How would I go about makiing a colour ‘snap to’ the closest match from a predefined selection?
I’m looking for a way to integrate colour schemes into my work and it would be great to for example take a video stream pixel’s colour and turn it from it’s existing colour into one of a number of colours in a palette, based on how ‘close’ their hues are.
Any related tips on how people work with colour schemes in their work would also be gobbled up with glee!
the trick is to see a color simply as 4 values, if we leave the alpha, its 3 values. say we have RGB color ‘space’. then a color is a position in that space, which is 3 dimensional. so its finding the closest position to a given position.
maybe HSL or HSV space give other results, havn’t tested that…
West’s is pretty much what I need, as I just want to match and replace the hue and leave the Saturation and Luminance as original.
A problem though, it’s not spreadable…
I’ve attached an example showing the jist of what I’m trying to do, hooked up to West’s solution. Just load a video in to the filestream.

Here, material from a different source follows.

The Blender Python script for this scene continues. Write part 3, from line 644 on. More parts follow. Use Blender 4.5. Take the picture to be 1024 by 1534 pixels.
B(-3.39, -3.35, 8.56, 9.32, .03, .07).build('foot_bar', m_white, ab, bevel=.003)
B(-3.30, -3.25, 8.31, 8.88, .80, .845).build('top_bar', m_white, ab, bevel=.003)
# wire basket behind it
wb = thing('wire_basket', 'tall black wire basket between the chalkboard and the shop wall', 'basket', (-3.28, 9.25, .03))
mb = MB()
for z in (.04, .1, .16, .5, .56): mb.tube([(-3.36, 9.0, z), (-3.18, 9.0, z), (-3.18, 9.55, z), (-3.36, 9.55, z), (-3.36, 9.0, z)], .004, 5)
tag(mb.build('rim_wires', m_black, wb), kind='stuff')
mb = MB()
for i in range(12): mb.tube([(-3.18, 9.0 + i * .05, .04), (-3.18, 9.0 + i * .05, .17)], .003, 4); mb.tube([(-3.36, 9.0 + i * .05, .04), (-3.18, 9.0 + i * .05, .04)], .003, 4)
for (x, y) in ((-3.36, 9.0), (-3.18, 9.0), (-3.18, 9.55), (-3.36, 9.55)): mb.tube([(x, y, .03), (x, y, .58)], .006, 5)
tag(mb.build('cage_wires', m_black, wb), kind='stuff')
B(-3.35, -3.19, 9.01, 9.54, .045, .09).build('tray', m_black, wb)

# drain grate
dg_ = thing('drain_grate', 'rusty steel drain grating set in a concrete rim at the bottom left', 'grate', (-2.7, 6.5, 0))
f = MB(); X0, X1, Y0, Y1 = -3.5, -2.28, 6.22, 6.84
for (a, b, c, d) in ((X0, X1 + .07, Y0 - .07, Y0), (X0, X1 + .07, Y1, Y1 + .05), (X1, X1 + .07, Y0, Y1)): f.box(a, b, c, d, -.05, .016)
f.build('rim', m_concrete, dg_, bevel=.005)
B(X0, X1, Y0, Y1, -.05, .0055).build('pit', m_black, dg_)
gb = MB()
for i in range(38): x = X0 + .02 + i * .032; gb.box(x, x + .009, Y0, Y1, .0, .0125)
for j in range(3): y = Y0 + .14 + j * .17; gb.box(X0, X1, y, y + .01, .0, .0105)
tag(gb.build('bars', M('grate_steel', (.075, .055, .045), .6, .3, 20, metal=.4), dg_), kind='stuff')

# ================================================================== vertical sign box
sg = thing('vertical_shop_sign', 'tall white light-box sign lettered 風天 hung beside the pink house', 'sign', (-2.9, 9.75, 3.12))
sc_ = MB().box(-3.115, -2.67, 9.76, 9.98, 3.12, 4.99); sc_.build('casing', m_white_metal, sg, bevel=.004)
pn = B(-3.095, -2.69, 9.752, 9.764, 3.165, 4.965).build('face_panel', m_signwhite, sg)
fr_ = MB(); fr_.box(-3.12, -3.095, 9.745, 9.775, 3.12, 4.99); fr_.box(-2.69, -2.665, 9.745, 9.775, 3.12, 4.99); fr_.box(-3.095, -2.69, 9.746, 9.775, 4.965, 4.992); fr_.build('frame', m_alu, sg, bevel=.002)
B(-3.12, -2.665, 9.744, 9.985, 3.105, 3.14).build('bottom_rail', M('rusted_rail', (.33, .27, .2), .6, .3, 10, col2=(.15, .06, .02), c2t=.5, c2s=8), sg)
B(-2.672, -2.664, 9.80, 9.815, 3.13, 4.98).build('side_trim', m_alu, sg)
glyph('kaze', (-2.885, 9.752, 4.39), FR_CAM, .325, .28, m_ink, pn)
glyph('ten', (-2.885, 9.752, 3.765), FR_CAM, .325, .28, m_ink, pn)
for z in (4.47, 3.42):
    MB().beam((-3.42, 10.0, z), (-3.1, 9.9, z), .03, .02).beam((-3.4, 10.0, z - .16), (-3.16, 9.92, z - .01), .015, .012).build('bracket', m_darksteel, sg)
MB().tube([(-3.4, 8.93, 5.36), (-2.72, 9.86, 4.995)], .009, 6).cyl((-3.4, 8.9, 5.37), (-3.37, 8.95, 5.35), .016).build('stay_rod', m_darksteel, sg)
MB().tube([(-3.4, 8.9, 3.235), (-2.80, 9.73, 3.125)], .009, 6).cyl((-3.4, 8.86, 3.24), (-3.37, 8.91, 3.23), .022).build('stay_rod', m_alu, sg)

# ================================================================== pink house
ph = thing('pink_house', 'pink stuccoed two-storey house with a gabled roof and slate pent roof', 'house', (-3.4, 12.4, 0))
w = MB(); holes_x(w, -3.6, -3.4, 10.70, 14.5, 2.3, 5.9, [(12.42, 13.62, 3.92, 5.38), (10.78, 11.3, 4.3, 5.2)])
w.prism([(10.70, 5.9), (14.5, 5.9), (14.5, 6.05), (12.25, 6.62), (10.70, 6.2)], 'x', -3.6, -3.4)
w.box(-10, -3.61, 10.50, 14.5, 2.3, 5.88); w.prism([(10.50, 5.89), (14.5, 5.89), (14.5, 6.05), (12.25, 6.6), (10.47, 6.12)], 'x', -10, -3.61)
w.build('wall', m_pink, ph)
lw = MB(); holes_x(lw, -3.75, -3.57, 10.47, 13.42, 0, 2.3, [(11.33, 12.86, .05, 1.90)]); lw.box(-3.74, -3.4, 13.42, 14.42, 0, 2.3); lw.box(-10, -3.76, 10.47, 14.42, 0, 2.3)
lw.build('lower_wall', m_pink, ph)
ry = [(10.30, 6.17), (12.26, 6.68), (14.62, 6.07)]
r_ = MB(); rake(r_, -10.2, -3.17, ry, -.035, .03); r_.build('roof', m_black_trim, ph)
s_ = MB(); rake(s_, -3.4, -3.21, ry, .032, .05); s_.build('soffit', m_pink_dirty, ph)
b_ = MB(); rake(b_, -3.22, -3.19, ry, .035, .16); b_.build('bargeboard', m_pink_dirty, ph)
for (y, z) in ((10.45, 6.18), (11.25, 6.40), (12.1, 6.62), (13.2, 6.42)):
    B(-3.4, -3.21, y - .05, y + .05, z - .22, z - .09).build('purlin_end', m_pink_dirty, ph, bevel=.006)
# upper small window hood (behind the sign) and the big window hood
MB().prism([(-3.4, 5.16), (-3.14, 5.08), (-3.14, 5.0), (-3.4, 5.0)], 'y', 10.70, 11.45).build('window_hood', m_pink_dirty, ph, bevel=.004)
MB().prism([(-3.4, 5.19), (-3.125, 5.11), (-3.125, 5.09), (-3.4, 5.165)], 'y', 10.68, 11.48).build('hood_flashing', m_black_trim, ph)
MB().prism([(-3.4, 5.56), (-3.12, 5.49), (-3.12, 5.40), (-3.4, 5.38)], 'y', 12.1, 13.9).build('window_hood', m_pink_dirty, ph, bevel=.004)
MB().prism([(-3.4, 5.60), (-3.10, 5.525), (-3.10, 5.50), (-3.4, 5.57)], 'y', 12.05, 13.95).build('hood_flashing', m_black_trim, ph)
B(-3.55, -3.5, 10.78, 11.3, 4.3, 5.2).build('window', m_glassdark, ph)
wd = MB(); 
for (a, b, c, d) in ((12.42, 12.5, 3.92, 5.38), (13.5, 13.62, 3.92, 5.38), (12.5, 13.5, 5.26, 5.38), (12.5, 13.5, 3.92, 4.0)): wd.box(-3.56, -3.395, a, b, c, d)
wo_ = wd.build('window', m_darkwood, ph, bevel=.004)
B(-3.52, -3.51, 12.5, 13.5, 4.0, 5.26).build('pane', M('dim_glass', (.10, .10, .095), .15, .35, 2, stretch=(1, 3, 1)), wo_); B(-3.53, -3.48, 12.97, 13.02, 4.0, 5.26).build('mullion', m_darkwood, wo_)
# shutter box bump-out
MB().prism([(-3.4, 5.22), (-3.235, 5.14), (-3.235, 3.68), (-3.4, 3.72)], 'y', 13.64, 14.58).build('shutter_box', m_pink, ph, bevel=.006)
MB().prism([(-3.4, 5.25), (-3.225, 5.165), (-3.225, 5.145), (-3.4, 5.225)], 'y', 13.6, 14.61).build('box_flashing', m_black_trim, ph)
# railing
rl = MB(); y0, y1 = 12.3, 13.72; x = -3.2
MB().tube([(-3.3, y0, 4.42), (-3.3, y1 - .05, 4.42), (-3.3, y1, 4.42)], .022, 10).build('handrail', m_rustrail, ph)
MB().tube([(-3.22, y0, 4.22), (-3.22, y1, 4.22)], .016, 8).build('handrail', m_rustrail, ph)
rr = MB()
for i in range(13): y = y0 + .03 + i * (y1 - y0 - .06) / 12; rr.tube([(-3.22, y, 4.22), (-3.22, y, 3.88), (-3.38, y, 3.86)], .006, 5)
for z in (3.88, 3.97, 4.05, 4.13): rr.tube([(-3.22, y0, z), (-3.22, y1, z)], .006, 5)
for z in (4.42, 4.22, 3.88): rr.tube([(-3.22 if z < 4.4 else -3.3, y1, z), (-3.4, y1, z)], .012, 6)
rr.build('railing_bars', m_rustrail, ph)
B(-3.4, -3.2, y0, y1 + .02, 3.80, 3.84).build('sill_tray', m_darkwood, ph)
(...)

You’ll see that the output pixels change colour, but only to one hue value at a time. What I need is for every pixel to match the closest one of the palette hues.
You never mentioned you wanted it spreadable ;) When you use a basic CAR (or CDR for that mather) you alwyas get 1 slice, the first (or the last) so that can never be spreadable.
How many colors in your palette do you have? To make it spreadable I think you have to resample your palette with palette * pipet spread, that can give a high spreadcount, so be careful.
Than you need a binsized sort, wich we don’t have (!!), so a binsized bounds from the the plugin pack (thnx Woei!!) should work. The binsized nodes are the ones with (Spreads Advanced) in it.
Want to figure out how to do is with the 3D colorspace from tonfilm, but it should work the same.
edit: note one Resample is set to repeat, and the other is set to Point!!
Hope you create a userpage and show us some results :)
Bins are to group spreads inside spreads (so to speak), so yes multiple spreads in a single spread. It is soo very difficult to explain I still not sure how to explain it in my video tuts.